そんな中、たいていどこの店でも “cookie” として売られているものがあります。
それは大きいクッキーです。カフェやスーパーのベーカリーコーナーなどでは手のひらのサイズかそれより大きいクッキーが売られていることがあるのですが、これはよく “cookies” と書かれています(下の写真右側がcookie、左はbiscuit)。

これらは大きいチョコチップやチャンクが入っていて柔らかくてchewyなので、やはりこういったものは “cookie” と呼ぶ傾向があるのかもしれません。

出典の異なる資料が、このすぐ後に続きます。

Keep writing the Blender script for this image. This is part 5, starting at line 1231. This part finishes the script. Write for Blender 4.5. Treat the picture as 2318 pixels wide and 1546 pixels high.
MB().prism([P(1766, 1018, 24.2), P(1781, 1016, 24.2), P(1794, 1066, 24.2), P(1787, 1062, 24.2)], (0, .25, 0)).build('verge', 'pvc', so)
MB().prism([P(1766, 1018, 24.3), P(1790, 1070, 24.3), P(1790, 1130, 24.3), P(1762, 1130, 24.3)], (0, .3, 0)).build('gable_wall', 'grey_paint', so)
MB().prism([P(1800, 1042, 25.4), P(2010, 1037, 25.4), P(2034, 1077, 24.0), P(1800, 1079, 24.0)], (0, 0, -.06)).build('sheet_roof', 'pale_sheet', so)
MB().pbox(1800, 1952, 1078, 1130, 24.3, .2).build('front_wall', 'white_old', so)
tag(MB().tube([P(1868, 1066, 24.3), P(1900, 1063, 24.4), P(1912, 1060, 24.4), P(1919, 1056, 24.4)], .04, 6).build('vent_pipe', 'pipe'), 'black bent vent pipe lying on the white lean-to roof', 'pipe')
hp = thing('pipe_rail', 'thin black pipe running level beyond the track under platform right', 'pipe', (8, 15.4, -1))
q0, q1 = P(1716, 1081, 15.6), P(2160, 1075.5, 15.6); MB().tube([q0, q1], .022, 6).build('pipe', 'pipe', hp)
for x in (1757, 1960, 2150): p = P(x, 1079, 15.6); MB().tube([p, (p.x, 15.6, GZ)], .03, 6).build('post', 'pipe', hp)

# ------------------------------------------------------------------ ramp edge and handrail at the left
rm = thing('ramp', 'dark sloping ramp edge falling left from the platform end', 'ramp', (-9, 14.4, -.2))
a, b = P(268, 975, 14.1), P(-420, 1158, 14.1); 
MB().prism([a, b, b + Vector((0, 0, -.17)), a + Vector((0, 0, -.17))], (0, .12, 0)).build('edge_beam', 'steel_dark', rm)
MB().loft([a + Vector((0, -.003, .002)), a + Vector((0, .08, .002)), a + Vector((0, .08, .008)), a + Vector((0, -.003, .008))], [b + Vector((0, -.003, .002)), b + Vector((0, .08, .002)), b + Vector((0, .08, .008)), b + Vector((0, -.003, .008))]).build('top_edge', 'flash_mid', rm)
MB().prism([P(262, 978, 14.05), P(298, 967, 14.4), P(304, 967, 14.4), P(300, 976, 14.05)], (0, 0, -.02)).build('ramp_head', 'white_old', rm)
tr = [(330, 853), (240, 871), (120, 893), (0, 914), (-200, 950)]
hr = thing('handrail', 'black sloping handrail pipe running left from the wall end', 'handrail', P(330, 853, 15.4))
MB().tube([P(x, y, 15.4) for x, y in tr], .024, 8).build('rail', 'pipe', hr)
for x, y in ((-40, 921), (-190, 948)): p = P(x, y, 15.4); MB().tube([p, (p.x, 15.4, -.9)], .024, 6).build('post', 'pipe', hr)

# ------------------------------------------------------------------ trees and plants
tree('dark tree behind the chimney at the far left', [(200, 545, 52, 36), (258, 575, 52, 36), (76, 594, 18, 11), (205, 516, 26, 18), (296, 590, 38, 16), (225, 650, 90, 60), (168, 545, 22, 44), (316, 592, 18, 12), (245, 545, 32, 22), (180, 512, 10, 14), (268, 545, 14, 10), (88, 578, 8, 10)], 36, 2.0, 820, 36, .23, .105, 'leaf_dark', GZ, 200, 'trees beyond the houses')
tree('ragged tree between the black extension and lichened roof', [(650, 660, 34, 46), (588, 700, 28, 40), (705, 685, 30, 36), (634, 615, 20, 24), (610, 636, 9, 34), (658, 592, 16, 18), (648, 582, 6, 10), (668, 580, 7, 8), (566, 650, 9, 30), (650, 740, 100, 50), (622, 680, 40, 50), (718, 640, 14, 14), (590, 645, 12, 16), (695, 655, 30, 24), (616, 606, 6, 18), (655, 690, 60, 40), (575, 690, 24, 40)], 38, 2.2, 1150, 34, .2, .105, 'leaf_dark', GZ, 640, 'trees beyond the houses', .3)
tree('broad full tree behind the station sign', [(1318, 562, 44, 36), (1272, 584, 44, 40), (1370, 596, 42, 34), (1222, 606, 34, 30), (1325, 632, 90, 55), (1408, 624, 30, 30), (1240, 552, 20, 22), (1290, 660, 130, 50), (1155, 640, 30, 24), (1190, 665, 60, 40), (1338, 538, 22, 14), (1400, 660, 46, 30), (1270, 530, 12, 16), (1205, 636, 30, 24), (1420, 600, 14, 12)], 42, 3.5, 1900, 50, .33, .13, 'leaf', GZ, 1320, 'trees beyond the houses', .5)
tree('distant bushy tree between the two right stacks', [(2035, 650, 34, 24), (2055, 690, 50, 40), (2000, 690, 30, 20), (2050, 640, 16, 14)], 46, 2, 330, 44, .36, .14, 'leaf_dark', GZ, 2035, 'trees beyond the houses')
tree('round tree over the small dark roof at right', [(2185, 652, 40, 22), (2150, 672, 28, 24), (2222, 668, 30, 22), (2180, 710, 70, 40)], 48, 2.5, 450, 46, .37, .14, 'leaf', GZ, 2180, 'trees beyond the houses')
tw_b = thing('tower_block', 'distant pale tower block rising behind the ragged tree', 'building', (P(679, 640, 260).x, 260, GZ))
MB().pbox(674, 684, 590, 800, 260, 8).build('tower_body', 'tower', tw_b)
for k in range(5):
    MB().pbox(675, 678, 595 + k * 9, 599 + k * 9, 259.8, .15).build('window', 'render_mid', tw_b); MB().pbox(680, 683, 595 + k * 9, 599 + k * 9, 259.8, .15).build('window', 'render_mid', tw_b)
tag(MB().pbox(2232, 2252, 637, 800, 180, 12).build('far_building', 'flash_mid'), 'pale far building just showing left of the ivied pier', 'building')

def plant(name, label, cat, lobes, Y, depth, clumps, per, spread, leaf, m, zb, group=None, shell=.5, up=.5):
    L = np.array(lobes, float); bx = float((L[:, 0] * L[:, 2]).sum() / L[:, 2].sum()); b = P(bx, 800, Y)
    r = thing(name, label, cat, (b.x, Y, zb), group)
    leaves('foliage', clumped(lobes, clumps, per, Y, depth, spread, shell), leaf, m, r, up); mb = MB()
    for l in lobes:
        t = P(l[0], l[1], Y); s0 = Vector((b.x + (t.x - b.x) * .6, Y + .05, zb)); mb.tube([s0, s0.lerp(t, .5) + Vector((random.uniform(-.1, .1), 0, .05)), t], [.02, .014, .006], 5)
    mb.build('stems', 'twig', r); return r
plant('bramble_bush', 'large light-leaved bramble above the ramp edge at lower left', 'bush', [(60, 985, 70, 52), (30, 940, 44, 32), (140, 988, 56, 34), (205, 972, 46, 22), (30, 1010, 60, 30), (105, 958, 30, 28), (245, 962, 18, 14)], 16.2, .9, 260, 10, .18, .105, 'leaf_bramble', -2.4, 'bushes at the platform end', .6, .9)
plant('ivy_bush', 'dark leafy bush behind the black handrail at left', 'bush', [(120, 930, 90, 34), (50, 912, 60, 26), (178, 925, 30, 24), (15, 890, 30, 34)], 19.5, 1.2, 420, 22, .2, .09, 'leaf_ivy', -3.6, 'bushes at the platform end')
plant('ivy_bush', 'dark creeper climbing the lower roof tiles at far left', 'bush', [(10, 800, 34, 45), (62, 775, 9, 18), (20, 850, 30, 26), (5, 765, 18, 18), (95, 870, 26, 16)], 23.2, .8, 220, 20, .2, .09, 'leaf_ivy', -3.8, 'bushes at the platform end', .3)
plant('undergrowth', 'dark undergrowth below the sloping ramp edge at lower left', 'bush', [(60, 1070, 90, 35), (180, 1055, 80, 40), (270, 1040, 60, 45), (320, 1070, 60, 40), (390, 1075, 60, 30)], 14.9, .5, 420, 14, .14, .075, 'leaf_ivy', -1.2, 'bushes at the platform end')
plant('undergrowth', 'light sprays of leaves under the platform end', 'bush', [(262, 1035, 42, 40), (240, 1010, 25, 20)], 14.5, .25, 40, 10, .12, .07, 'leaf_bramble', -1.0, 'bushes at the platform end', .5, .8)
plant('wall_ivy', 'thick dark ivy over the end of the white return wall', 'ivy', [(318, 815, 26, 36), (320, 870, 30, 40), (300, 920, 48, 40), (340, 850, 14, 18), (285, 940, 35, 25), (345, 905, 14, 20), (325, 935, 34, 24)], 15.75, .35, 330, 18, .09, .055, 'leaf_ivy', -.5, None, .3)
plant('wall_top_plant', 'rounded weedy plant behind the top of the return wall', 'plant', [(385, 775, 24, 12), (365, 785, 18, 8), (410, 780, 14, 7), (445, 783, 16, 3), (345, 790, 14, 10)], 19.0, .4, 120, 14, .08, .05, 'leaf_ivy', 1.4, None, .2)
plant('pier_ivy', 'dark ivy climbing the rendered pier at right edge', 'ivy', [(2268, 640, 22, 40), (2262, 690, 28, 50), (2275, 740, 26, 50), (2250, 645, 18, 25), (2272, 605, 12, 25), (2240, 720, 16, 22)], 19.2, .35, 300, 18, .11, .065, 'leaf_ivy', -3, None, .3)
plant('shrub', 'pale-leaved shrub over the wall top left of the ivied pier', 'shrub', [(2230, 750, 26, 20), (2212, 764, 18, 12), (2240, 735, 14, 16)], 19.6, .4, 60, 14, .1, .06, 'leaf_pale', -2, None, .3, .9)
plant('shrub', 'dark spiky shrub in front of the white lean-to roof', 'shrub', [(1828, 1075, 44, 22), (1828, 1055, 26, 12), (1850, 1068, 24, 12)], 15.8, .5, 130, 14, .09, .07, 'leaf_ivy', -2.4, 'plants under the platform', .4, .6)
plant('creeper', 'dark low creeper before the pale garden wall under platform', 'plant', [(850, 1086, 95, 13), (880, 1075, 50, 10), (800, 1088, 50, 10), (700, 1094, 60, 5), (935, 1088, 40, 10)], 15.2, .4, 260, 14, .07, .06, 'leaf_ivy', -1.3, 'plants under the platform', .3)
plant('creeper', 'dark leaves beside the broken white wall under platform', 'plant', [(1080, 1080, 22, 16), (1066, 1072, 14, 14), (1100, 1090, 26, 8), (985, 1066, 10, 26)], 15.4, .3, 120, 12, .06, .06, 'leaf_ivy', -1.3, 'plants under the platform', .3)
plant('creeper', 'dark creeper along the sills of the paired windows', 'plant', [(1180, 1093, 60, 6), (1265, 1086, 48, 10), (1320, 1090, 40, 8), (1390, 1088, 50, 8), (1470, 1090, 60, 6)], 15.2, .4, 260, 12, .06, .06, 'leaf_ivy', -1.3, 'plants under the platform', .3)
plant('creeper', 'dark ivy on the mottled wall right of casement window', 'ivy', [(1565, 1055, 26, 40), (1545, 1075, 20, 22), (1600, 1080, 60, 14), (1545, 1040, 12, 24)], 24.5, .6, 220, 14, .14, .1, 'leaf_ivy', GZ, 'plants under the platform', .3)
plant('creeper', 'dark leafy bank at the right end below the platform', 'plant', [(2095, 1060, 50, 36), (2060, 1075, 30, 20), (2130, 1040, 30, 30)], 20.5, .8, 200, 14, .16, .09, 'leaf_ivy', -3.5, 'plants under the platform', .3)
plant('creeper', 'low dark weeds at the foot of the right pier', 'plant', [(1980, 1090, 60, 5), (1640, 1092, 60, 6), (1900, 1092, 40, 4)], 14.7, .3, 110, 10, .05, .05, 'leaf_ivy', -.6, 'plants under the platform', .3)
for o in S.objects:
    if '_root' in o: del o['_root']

ARNOTT’S社の cookie と biscuit の違い

TimTam(ティムタム)でおなじみの、オーストラリアNo.1のビスケットメーカー『ARNOTT’S』からは「biscuit商品」と「cookie商品」の両方が発売されています。そこで、それらの違いを問い合わせたところ、回答をいただき掲載の許可をいただいたので、紹介したいと思います。
We find that many consumers (especially children) use the word ‘cookie’ when they are talking about biscuits that have that slightly uneven or “not quite perfect in shape” look that you get from some homemade biscuits. When we spoke with consumers they told us they preferred the name Cookie as they thought it best described the product
多くの消費者は “biscuits” の中でも、ちょっとでこぼこしていたり形が完璧ではなかったりする、家庭で作ったもののような形をしているbiscuitを “cookie” と呼んでいる、なのでそういった商品は消費者の意見を反映して “cookie” という名前になっているということです。

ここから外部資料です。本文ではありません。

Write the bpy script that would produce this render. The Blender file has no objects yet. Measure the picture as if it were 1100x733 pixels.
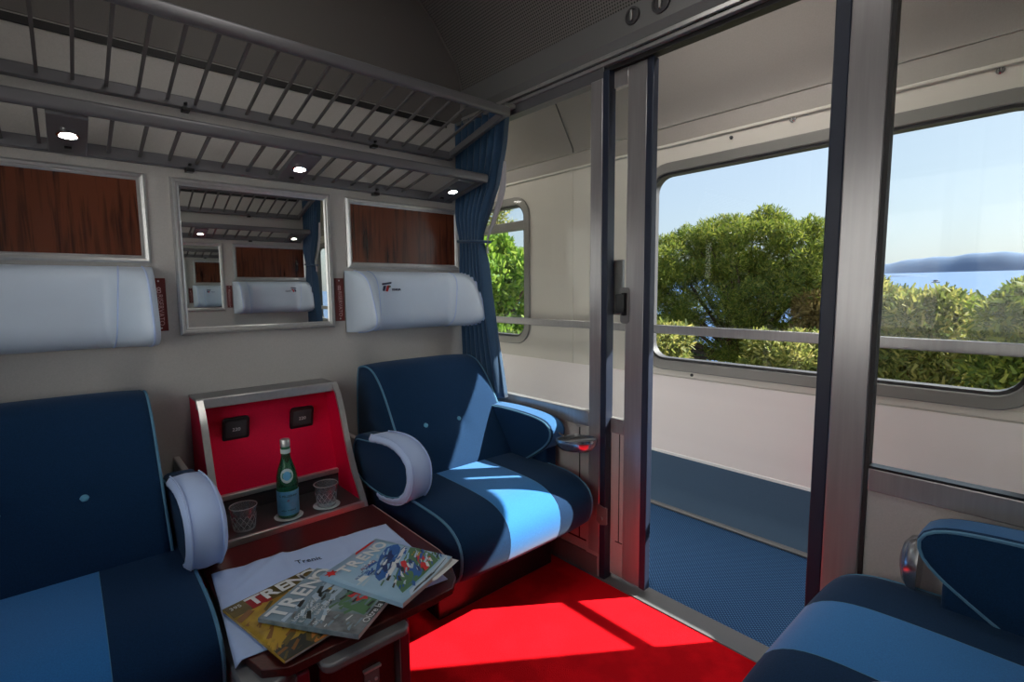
import bpy, math, random
import numpy as np
from mathutils import Vector, Matrix
PI = math.pi
scn = bpy.context.scene
# ------------------------------------------------------------------ camera
cd = bpy.data.cameras.new('camera'); cam = bpy.data.objects.new('camera', cd)
scn.collection.objects.link(cam); scn.camera = cam
yaw, pit, rol = .846, -.101, -.009
F = Vector((math.cos(pit)*math.cos(yaw), math.cos(pit)*math.sin(yaw), math.sin(pit)))
R0 = F.cross(Vector((0, 0, 1))).normalized(); U0 = R0.cross(F)
R = math.cos(rol)*R0+math.sin(rol)*U0; U = -math.sin(rol)*R0+math.cos(rol)*U0
cam.matrix_world = Matrix(((R.x, U.x, -F.x, -1.541), (R.y, U.y, -F.y, -2.09), (R.z, U.z, -F.z, 1.16), (0, 0, 0, 1)))
cd.sensor_width = 36; cd.lens = 36*543.24/1100; cd.clip_start = .02; cd.clip_end = 9000
# ------------------------------------------------------------------ sky, sun, exposure
SUN_DIR = Vector((1, -.70, .97)).normalized()
world = bpy.data.worlds.new('sky'); scn.world = world; world.use_nodes = True
wn = world.node_tree; bg = wn.nodes['Background']
sky = wn.nodes.new('ShaderNodeTexSky'); sky.sky_type = 'NISHITA'; sky.sun_disc = False
sky.sun_elevation = math.asin(SUN_DIR.z); sky.sun_rotation = math.atan2(SUN_DIR.x, SUN_DIR.y)
sky.air_density = 1.0; sky.dust_density = 2.2; sky.ozone_density = 1.6
haze = wn.nodes.new('ShaderNodeMix'); haze.data_type = 'RGBA'; haze.inputs[0].default_value = .62   # thin even haze over the whole sky
haze.inputs[7].default_value = (3.35, 4.05, 4.85, 1); wn.links.new(sky.outputs[0], haze.inputs[6])
wn.links.new(haze.outputs[2], bg.inputs[0]); bg.inputs[1].default_value = .057
sd = bpy.data.lights.new('sun', 'SUN'); sd.energy = 4.6; sd.angle = .009; sd.color = (1, .95, .88)
sun = bpy.data.objects.new('sun', sd); scn.collection.objects.link(sun)
sun.rotation_euler = (-SUN_DIR).to_track_quat('-Z', 'Y').to_euler(); sun.location = (20, -14, 20)
scn.view_settings.view_transform = 'Standard'; scn.view_settings.look = 'None'
scn.view_settings.exposure = 1.8; scn.view_settings.gamma = 1
scn.cycles.max_bounces = 14; scn.cycles.diffuse_bounces = 7; scn.cycles.glossy_bounces = 6
scn.cycles.transparent_max_bounces = 24; scn.cycles.transmission_bounces = 10
scn.cycles.sample_clamp_indirect = 6

# ------------------------------------------------------------------ materials
def mat(name, col, rough=.5, metal=0, **k):
    m = bpy.data.materials.new(name); m.use_nodes = True
    b = m.node_tree.nodes['Principled BSDF']
    b.inputs['Base Color'].default_value = (*col, 1); b.inputs['Roughness'].default_value = rough
    b.inputs['Metallic'].default_value = metal
    for kk, v in k.items():
        b.inputs[kk.replace('_', ' ')].default_value = v
    return m
def noise(m, scale, amount, bump=0, bdist=.002, detail=4, stretch=None, col2=None, coord='Object'):
    """variation of colour plus fine relief"""
    nt = m.node_tree; N = nt.nodes.new; L = nt.links.new; b = nt.nodes['Principled BSDF']
    tc = N('ShaderNodeTexCoord'); mp = N('ShaderNodeMapping'); L(tc.outputs[coord], mp.inputs[0])
    if stretch: mp.inputs['Scale'].default_value = stretch
    n = N('ShaderNodeTexNoise'); n.inputs['Scale'].default_value = scale; n.inputs['Detail'].default_value = detail
    L(mp.outputs[0], n.inputs['Vector'])
    base = b.inputs['Base Color'].default_value[:]
    if amount or col2:
        mx = N('ShaderNodeMix'); mx.data_type = 'RGBA'
        cr = N('ShaderNodeMapRange'); cr.inputs[1].default_value = .3; cr.inputs[2].default_value = .7
        L(n.outputs[0], cr.inputs[0]); L(cr.outputs[0], mx.inputs[0])
        mx.inputs[6].default_value = base
        mx.inputs[7].default_value = (*col2, 1) if col2 else tuple(c*(1-amount) for c in base[:3])+(1,)
        L(mx.outputs[2], b.inputs['Base Color'])
    if bump:
        bp = N('ShaderNodeBump'); bp.inputs['Strength'].default_value = bump; bp.inputs['Distance'].default_value = bdist
        L(n.outputs[0], bp.inputs['Height']); L(bp.outputs[0], b.inputs['Normal'])
    return m
M = {}
M['wall'] = noise(mat('beige_laminate', (.48, .465, .45), .5), 260, .10, .25, .0006)
M['wall_up'] = noise(mat('grey_vinyl', (.15, .14, .135), .6), 300, .12, .3, .0006)
M['panel'] = noise(mat('cream_laminate', (.62, .59, .54), .32), 3, .05, coord='Generated')
M['taupe'] = noise(mat('taupe_ceiling_laminate', (.31, .285, .265), .5), 200, .08, .1, .0005)
M['panel_bounce'] = noise(mat('cream_laminate_bounce_lit', (.86, .80, .80), .28), 3, .05, coord='Generated')  # lighter copy of the cream: bounced light put into the colour
M['alu'] = noise(mat('brushed_aluminium', (.40, .39, .40), .28, .5), 90, .12, .1, .0004, stretch=(1, 1, .05))
M['alu_light'] = noise(mat('satin_aluminium', (.62, .62, .62), .3, .7), 60, .1)
M['alu_paint'] = mat('painted_grey_metal', (.20, .20, .205), .42, .3)
M['rack'] = mat('rack_grey_paint', (.15, .15, .165), .38, .35)
M['rack_slat'] = mat('rack_slat_grey', (.13, .125, .13), .45, .2)
M['dark'] = mat('dark_gap', (.012, .012, .014), .6)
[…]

これはなかなか興味深い違いでした…。オーストラリアもイギリス英語寄りなので、“cookie” はあまり使われないのかと思ったら「家で作ったっぽい見た目」のものを多くの人が “cookie” と呼んでいるというのは初耳でした。
この会社の「cookie商品」は、このページの一番上のチョコチップクッキーの写真のようなクッキーです。確かに、ちょっと手作りっぽい形ですよね。ちなみに、TimTamは “(chocolate) biscuits” だそうです。
これはあくまでもこの会社の商品名における使い分けですが、とっても面白い違いだなと思いました。
アメリカ英語での “biscuit” とは?
さて、最後はアメリカの話です。アメリカでは “biscuit” はクッキーのことではなく、こんな意味で使われるそうです↓
(US) a type of bread usually baked in small, round pieces
Cambridge Dictionary
これはスコーンのようなパンの一種で、ケンタッキーフライドチキンのメニューにある「ビスケット」をイメージすると分かりやすいと思います。

なので、アメリカ人に “biscuits” と言うとこちらを想像し、イギリス人に “biscuits” と言うと「クッキー」を想像するので、少し注意した方がよさそうですね。
ちなみに、日本語では「ビスケット」のように「ケ」を強めに発音しますが、英語の “biscuit” の発音は最初にアクセントがあって /ˈbɪs.kɪt/ となります。こちらも気をつけてくださいね。